It’s not just Andrew who should testify in Epstein case

IF Prince Andrew supposedly doesn't sweat, he certainly must be now.

For despite his claim that a Falklands War incident left him permanently unable to perspire, the announcement that the US Department of Justice formally wants to question him over his friendship with billionaire paedophile Jeffrey Epstein must have him sweating bullets.

In what has been described as a "diplomatic nightmare", US lawyers have issued a "Mutual Legal Assistance" request to the UK Home Office, according to The Sun.
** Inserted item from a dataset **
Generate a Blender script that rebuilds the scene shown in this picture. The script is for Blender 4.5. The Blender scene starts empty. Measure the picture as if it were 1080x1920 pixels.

Under this back-channel, legal treaty between the two nations, the prince must give a sworn deposition to a judge, customarily Westminster Magistrates Court, within the next few months.

Andrew, 60, who "categorically denies" any wrongdoing, would be questioned as a witness in the criminal case into Epstein's historic sex trafficking network, which included the alleged sexual abuse of children.

Of course, Andrew could exercise his right to the privilege against self-incrimination and refuse to answer or have the MLA dismissed as he may have no memory or evidence to offer.



But the dutiful Duke of York would surely never do that. This is the man who assured the public he was "willing to help any appropriate law enforcement agency".

He also admitted during his infamous BBC interview last November that he would give evidence under oath "if push came to shove and the legal advice was to do so, then I would be duty-bound to do so."

He then added: "I think there's just as much closure for me as there is for everybody else."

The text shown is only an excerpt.